The sole major incident was the aftermath of the murder in summer 2024 of three little girls and injuring several more at a Taylor Swift dance class in Southport, a seaside time and holiday resort in north west England by a knife wielding 17 year old called Axel Rudakubana. In the immediate aftermath of the attack, there were violent riots and threats of disorder after false rumours circulated that the perpetrator was an illegal immigrant. They were at least in part stoked by social media posts spreading false information and calling for violent action such as burning down immigrant hostels. A very small number of people making these posts were subsequently jailed alongside violent rioters. The poster case of these is one Lucy Connolly who got 31 months prison. The harshness of the sentence, but not its rightness as she did plead guilty to the charges, has provoked considerable public anger and disquiet across the country.

https://www.bbc.co.uk/news/articles/cdx5v1vzy01o

Even in the Southport riots case, the number prosecuted for posts (or attempted to be prosecuted as some failed) was single figures as opposed to a much larger number of violent rioters. Britain has a history of extreme nervousness amongst the authorities over major public disorder with armed soldiers being used to quell riots as late as the 19th and even early 20th century. The then newly elected Kier Starmer government apparently conformed to this norm.

I would question 'The Times' 12,000 police investigations figure anyway as an out and out SWAG. There are no reliable figures as online abuse / threats etc aren't usually recorded separately from other more traditional kinds. Irrespective of numbers, we Brits have become thoroughly fed up and angry with 'woke' police chiefs investigating and even sometimes arresting those accused of upsetting others online, often from serial vexatious complainers over 'trans' and similar issues, and there has been major public and media kickback resulting in the government Home Office and HM Chief Inspector of Policing telling them to lay off. As in the US which runs several years ahead of us on such issues, the pendulum is now swinging against the woke-outrage minority here and hopefully will see a return to common sense.
I appreciate the view from the ground, however I conflated nothing. I simply reported what we are hearing on this side of the pond and what the Times of London reported.

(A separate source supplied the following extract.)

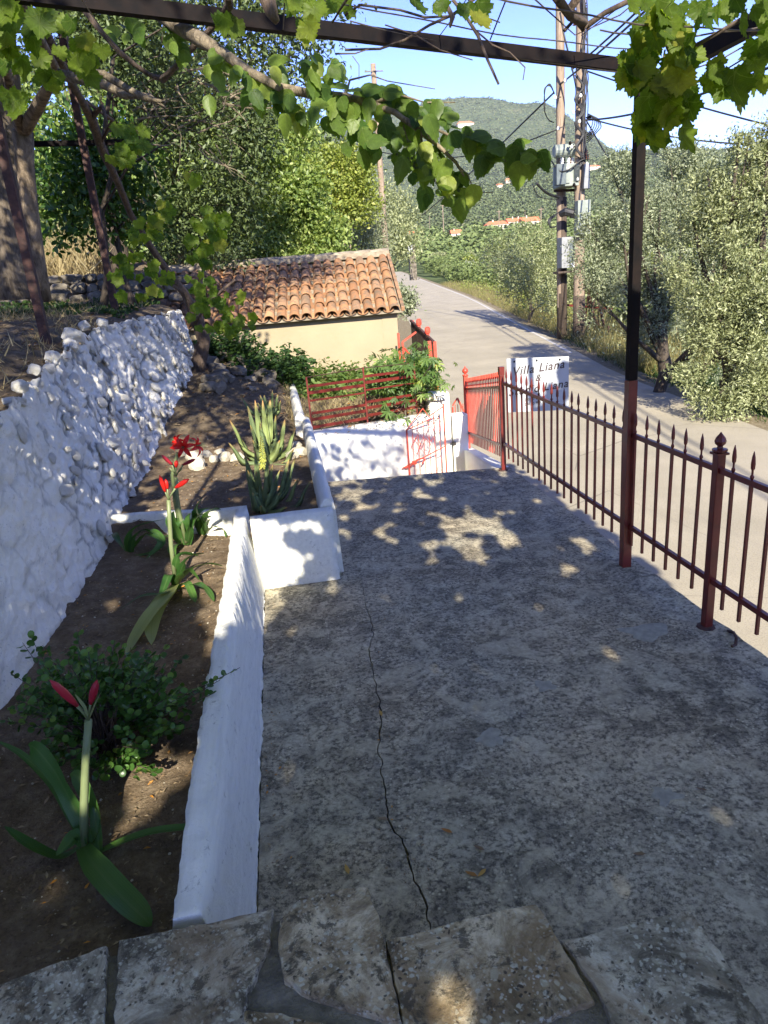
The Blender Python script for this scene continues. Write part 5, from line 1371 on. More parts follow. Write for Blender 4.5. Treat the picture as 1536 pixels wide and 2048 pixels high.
# grapevine: trunk climbing from the end of the wall, canes on the pergola, hanging leaves
gv = thing('grapevine', 'old grapevine climbing from the wall end up to the top left', 'vine', at(388, 760, 10.9))
mb = MB()
trunk_px(mb, [(385, 775, 10.9, 16), (400, 720, 10.8, 14), (408, 680, 10.7, 13), (392, 630, 10.5, 11), (372, 590, 10.2, 8), (340, 550, 9.8, 6.5), (300, 490, 9.2, 6), (262, 430, 8.6, 6), (238, 370, 8, 6), (205, 300, 7.3, 7), (182, 235, 6.8, 9), (160, 195, 6.3, 6), (135, 150, 5.8, 6), (90, 60, 5, 6)], 8, .14)
for q_ in ([(182, 235, 6.8, 6), (205, 212, 6.4, 3), (215, 250, 6.4, 2)], [(200, 290, 7.2, 3), (225, 240, 6.8, 3), (175, 205, 6.5, 3)], [(385, 650, 10.5, 4), (420, 600, 10, 3), (470, 560, 9.6, 2)], [(372, 590, 10.2, 3), (330, 560, 9.4, 2), (260, 500, 8.6, 1.5)],
           [(160, 10, 4.2, 5), (200, 60, 4.2, 5), (240, 105, 4.25, 5), (270, 130, 4.3, 4.5), (300, 150, 4.3, 4), (325, 158, 4.3, 5)], [(325, 160, 4.3, 6), (345, 140, 4.2, 5), (395, 85, 4.0, 5), (430, 50, 3.9, 5), (460, 10, 3.7, 7), (455, -10, 3.6, 8)]): trunk_px(mb, q_, 6, .12)
vt = mb.build('trunk', MAT['twig'], gv, smooth=True)
def grapes(parent, spots, rs):
    for (x, y, Y, n, spx, spy, s0) in spots:
        for k in range(int(n * (1.35 if Y > 6 else 1.0))):
            px, py = x + rs.uniform(-1, 1) * spx, y + rs.uniform(-1, 1) * spy
            tip = V(rs.uniform(-.7, .7), rs.uniform(-.5, .4), -1)
            hang('grape', GRAPE, 'grape', parent, at(px, py - 10, Y + rs.uniform(-.15, .15)), s0 * rs.uniform(.55, 1.0), tip, V(rs.uniform(-.9, .9), -1, rs.uniform(-.1, .9)), rs)
grapes(vt, [(265, 290, 6.2, 8, 32, 28, .17), (245, 310, 6.2, 5, 25, 16, .16), (384, 362, 6.2, 3, 10, 8, .15), (300, 460, 6.8, 10, 32, 25, .17), (335, 425, 6.8, 5, 18, 16, .15), (270, 540, 7, 9, 38, 28, .17), (240, 575, 7, 4, 20, 25, .17), (300, 590, 7, 5, 30, 16, .15), (410, 480, 7, 14, 38, 42, .18), (430, 440, 7, 6, 28, 18, .16), (400, 540, 7, 5, 22, 20, .17),
            (400, 600, 8.5, 10, 30, 26, .18), (430, 640, 9, 16, 48, 28, .19), (475, 655, 9.4, 12, 40, 22, .19), (400, 575, 9, 6, 24, 12, .17), (325, 555, 7.5, 5, 24, 20, .15), (450, 610, 9.4, 8, 50, 16, .17)], rs)
grapes(vt, [(35, 40, 3.6, 5, 35, 30, .15), (80, 60, 3.6, 4, 22, 40, .15), (110, 30, 3.9, 4, 40, 22, .13), (40, 130, 3.9, 5, 40, 22, .13), (100, 135, 3.9, 5, 28, 24, .13), (150, 110, 4.1, 6, 40, 28, .14), (155, 140, 4.0, 4, 24, 20, .15), (25, 205, 4.0, 4, 18, 18, .13), (190, 120, 4.1, 3, 24, 22, .13), (10, 90, 3.8, 3, 14, 30, .14), (90, 160, 4.0, 3, 22, 18, .13)], rs)
gv2 = thing('grapevine', 'grapevine with large toothed leaves hanging over the pergola corner by the red post', 'vine', V(2.36, 4.6, 0))
vc = None
for q_ in ([(1170, -30, 2.9, 8), (1140, 20, 2.95, 8), (1165, 48, 3.0, 9), (1172, 55, 3.0, 10)], [(1172, 52, 3.0, 6), (1210, 25, 3.0, 5), (1258, 2, 2.95, 5), (1290, 12, 2.95, 5), (1305, 35, 2.95, 5), (1330, 60, 3.0, 4.5), (1335, 95, 3.0, 3.5), (1345, 115, 3.0, 4)], [(1345, 115, 3.0, 3.5), (1420, 75, 2.95, 3.5), (1480, 40, 2.9, 4), (1536, 18, 2.85, 5)],
           [(1172, 50, 3.0, 6), (1140, 30, 2.9, 8), (1110, -10, 2.8, 9)], [(1130, 60, 3.0, 4), (1128, 62, 3.0, 3), (1150, 38, 3.0, 3)], [(1330, 100, 3.0, 1.6), (1320, 150, 2.95, 1.6), (1300, 200, 2.9, 1.3)], [(1400, 170, 2.9, 1.2), (1450, 140, 2.9, 1.5), (1500, 110, 2.85, 1.8), (1545, 85, 2.8, 2)], [(1380, 140, 2.9, 1.2), (1440, 120, 2.9, 1.5), (1545, 60, 2.8, 1.6)]):
    mb = MB(); trunk_px(mb, q_, 6, .14); vk_ = mb.build('cane', MAT['twig'], gv2, smooth=True); vc = vc or vk_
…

That said, we have politicians here in the US advocating for violence against those they disagree with. And that violence is occurring. Murders, assassinations, attempted assassinations, crimes against law enforcement while in the process of enforcing the law and so forth. It comes down to how you define "incite public violence" in conjunction with the mechanisms that protect free speech. While I'd like to see those politicians jailed, the law of the land disagrees with my belief in what constitutes the act of inciting public violence. We are erroring in the opposite direction of the UK. The folks who are currently inciting said violence in the name of "progress" may find themselves in the same position Robespierre and Trotsky found themselves in having successfully fomented revolution. More often than not these people eat their own. Let's hope they eat their own having failed in their attempts at revolution.
 
The Times of London reported in April that police are making around 12,000 arrests per year over supposedly offensive posts made online, or an average of 30 per day.